When it came to diversity, the languages under the experimental spotlight were extremely restricted. Apart from one or two studies taking another European language  as their empirical ground (German, Spanish, Russian, Norwegian), and a couple looking at signed languages, the vast majority of the papers were based on data from English. Not only that, the research questions and claims themselves were most often broad and universalistic, by which I mean they did not depend in a deep way on the actual language being studied, as opposed to crosslinguistic or comparative (the exception was the sign language papers, which explicitly engaged with the question of different modalities of expression). It seemed to me that there was a lower rate of language diversity here than in either the standard kind of semantics conference or  the standard psycholinguistic conference (certainly the former).

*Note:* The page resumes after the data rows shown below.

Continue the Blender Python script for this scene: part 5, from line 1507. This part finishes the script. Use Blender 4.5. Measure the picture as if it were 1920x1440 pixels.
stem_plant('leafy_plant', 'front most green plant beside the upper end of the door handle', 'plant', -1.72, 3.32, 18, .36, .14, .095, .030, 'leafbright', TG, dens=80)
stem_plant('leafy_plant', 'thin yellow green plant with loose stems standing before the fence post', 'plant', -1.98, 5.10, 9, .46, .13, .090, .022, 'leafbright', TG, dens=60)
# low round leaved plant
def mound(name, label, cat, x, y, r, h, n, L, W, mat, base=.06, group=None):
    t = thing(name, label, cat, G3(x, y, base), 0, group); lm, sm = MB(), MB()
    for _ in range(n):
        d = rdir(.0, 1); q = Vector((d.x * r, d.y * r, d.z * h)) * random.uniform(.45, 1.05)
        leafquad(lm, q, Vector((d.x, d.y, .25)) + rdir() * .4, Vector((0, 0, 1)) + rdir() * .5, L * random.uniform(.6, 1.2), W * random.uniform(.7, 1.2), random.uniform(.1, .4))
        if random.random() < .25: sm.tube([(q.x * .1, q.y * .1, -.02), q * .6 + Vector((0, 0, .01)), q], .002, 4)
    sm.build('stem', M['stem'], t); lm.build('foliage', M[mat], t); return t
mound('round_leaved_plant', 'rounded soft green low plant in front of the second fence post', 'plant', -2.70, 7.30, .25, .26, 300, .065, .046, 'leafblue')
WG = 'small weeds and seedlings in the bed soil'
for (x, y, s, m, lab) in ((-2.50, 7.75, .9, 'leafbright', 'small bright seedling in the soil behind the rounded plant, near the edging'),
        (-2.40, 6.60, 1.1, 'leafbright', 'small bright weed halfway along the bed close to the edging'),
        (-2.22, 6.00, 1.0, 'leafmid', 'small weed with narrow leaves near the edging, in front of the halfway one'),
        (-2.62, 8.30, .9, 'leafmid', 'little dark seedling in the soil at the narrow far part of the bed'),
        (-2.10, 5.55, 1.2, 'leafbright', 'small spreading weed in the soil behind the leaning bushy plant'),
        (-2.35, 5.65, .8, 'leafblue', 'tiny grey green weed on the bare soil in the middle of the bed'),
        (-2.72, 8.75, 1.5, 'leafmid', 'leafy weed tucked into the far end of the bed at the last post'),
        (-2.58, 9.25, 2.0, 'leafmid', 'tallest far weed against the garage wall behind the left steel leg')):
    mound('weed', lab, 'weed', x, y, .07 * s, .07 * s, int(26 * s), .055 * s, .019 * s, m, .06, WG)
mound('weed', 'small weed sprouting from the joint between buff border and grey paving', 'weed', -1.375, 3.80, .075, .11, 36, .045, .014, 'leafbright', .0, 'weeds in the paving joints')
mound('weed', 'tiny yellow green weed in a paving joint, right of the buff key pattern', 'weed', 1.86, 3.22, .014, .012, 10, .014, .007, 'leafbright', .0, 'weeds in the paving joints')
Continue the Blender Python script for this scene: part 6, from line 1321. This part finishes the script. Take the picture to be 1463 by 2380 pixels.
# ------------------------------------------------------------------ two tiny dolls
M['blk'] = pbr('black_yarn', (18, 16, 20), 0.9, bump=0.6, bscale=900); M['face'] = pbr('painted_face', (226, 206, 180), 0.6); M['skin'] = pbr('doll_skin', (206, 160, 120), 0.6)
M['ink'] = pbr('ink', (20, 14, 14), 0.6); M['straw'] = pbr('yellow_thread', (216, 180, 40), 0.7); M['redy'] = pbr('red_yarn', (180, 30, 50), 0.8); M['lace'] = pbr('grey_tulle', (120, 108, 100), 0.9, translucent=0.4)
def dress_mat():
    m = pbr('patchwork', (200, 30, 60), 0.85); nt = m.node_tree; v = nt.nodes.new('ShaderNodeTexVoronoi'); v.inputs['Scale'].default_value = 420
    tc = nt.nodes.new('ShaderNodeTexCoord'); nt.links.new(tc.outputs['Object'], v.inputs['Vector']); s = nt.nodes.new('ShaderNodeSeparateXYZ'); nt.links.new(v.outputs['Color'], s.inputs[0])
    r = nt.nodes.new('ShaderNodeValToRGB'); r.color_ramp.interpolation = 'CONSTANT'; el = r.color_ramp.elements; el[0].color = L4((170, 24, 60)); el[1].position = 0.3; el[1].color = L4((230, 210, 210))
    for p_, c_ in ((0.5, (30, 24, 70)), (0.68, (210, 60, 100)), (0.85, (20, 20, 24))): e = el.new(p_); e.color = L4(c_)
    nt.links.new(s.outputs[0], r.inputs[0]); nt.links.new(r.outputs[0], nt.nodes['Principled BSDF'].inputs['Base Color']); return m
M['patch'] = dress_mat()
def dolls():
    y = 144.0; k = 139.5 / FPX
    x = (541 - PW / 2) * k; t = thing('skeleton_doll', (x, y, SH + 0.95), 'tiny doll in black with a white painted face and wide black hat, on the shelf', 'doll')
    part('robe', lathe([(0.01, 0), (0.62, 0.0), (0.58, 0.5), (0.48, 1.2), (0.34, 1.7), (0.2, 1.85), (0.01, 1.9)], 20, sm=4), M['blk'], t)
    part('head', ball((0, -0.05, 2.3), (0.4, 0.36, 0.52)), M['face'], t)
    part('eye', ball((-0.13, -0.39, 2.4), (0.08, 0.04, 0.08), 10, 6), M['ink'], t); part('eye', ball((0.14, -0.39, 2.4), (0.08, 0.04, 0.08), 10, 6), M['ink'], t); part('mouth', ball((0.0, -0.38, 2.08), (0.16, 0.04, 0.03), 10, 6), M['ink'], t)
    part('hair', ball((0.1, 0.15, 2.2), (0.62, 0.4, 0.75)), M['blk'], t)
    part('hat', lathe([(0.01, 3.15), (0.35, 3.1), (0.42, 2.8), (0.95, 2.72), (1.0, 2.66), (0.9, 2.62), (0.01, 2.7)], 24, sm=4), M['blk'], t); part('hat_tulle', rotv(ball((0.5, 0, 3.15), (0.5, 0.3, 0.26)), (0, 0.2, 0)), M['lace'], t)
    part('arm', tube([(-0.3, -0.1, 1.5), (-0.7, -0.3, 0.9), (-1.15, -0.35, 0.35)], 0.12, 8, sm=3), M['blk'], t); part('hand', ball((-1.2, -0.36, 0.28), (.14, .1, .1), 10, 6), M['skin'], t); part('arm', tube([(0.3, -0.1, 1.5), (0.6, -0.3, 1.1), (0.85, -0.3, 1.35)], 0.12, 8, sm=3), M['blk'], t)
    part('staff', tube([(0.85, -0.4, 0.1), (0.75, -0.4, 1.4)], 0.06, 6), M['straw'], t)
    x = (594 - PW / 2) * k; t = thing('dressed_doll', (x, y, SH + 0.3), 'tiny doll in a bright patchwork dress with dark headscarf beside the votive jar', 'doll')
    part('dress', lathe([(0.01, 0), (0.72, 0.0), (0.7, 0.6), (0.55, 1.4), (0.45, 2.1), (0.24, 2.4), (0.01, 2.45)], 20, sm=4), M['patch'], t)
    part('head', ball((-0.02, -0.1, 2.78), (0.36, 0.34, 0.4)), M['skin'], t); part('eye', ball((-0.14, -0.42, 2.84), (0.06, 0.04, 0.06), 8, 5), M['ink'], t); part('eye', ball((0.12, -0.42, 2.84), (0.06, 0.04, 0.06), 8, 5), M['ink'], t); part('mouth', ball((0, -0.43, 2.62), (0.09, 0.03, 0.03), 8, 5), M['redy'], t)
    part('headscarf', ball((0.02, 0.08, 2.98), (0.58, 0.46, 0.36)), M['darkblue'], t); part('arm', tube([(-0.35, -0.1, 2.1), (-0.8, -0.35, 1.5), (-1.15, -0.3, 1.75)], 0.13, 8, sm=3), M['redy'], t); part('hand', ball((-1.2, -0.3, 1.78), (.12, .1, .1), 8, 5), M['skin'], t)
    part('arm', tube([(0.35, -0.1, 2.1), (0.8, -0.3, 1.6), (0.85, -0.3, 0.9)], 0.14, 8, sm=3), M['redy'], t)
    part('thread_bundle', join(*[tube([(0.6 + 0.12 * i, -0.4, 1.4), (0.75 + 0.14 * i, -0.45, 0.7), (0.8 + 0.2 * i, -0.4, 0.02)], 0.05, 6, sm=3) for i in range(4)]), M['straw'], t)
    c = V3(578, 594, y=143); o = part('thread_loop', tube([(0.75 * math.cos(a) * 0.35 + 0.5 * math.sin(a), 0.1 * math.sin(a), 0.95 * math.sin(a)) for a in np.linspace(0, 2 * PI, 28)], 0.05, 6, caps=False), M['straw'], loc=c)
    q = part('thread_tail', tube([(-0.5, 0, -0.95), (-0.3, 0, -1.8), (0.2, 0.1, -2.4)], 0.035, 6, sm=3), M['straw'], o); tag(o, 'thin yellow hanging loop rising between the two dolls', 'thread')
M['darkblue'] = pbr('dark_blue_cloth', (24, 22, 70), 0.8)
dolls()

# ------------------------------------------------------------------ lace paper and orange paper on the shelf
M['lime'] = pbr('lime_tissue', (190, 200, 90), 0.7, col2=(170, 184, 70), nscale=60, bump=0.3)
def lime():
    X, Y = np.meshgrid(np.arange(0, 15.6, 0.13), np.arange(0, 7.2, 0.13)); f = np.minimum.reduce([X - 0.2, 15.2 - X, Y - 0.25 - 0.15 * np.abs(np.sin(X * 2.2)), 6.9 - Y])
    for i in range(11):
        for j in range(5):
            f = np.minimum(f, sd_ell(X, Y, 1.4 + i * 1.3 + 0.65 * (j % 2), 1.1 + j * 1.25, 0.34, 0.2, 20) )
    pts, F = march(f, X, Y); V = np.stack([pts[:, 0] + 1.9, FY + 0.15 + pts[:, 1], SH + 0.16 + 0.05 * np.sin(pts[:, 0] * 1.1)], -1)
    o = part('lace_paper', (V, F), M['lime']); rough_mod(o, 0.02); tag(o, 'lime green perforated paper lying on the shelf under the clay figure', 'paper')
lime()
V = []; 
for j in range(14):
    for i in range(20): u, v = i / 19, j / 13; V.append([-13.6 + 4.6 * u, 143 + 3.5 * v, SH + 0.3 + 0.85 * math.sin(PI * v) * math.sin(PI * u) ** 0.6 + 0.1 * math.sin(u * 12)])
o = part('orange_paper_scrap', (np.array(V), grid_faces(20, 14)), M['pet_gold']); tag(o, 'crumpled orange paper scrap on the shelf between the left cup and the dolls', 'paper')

So does the world need a conference on experiments in linguistic meaning? I think in principle the answer is Yes.  Experiments are still a minority at specialist semantics/pragmatics conferences,  and semantics/pragmatics is still in the minority at language processing conferences.  It strikes me that there are probably many people who are interested in overarching questions that pertain to meaning and human cognition, where we would all benefit from being able to share results and methodologies across paradigms.  It is worth being explicit about what the big picture questions that motivate the future potential ELM goer are:

  1. Investigating how linguistically specific semantic categories match up to the categories of domain general concepts, or are constrained by other properties of mind/brain.
  2. Understanding the logic and flow of human reasoning in context.
  3. Modeling detailed human judgements of truth, felicity and message conveyed by means of mathematical modeling or the training of neural nets, with a view to understanding the former.
  4. Understanding how semantics gets learned by both young humans and computers (again with a dominant interest in understanding the former).
  5. Investigating the  correlates of meaning and meaning composition in actual human brains.

The five categories above are neither exhaustive nor mutually exclusive, but represent a broad swathe of different kinds of research that do not always show up at the same conferences. The umbrella concern with meaning and meaning making is the major justification for having all of these kinds of papers being given under the same roof, allowing researchers in one of these speciality areas to benefit from the insights of the others, assumimg that there are  crossovers and synergies that are relevant here.

In order to make this work, I think the organizers of future ELMs need to continue their policy of inviting panels in specific areas, and invited speakers with varied kinds of expertise.  As we researchers get used to this particular umbrella, we need to get used to learning from adjacent methodologies and research questions when it comes to semantics.  What we do not want is just for various subsets of talks from other conferences to show up here year after year, but for the topic of meaning to grow interconnections across this web of research paradigms.  The hope is also that the conference will get more  diverse with respect to these parameters as it goes forward, and that we begin to see the payoffs from getting insight into each others’ work.

For me specifically, I would love to see ELM being a place where neurolinguistics also takes its seat at the table, and where crosslinguistic semantics is more systematically explored.